1300点を超える新作仏壇や仏具を集め、毎年10月に開催される“シズオカ仏壇・仏具メッセ”。

14回目にあたる今年は15日から17日にかけ、静岡市のツインメッセで開かれる。

平成17年、仏壇産地静岡のメーカー18社を束ねる立場に就き、今回で5回目のメッセを迎える。

毎回、目をひくデザインの作品が並ぶメッセだが、今年は、“女性が考えた、女性が求める、女性のための仏壇”を掲げた新作がお披露目される。

「仏壇を買われる方の4分の3以上は女性。男性が重厚なデザインを好み、素材にこだわるのに対し、女性は色やフィーリング、そして手入れのしやすさなどを重視します。買い手である女性の視点で、と組合全体で新作づくりに取り組みました」と静岡を拠点に国内外で活躍する女性デザイナーを起用。伝統を踏襲しながら、女性らしい柔らかさが随所に感じられ、細かな面取りが重厚感を和らげる、品のある優しい仏壇が生まれた。

故人の思い出の品々を飾れる“ギャラリー・ボックス”としての要素も持ち、住宅メーカーやインテリア業界など異業種との連携も視野に入れる。こうした仕掛けの背景には、強い危機感がある。

「いま国内で販売されている仏壇の8割近くは、中国やタイ、ベトナム、インドネシアからの輸入品。変化しないものは模倣されやすく大量生産が可能なため、伝統工芸品ほど海外製品との価格競争に巻き込まれる。だから、真似されにくい個性ある商品が必要。今回の試みは、静岡仏壇の新たな第一歩です」。
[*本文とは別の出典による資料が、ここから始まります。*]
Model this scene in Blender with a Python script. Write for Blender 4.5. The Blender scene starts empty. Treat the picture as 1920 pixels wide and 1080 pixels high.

静岡の仏壇製造業者のほとんどが戦後、下駄や家具、木製雑貨など木工業からの“転業組”。生家も、静岡市内で下駄などの塗装を手がける手工業を営んでいた。学校卒業後、化粧品メーカーに勤めたが、仏壇の塗装を依頼されたのがきっかけで昭和42年に現在、代表取締役を務める(株)丸玄工芸を創業した。

「業界に入った40年前には、全国で2400店ほどだった仏壇販売店が、今は8000店以上に増えた。 しかし、仏壇は一旦購入すれば代々受け継がれますし、少子化や仏壇離れなどとも重なり、これ以上の普及は望めない。今が業界の過渡期。産地静岡の生き残りをかけ、挑戦し続けたい」と決意のことばを繰り返す。

化粧品メーカー時代に学んだ油絵は、個展を開くこともあるという本格派だ。

「絵仲間が集まって絵を描いているうちに、いつの間にか麻雀を始めたりすることもあるけど(笑)」。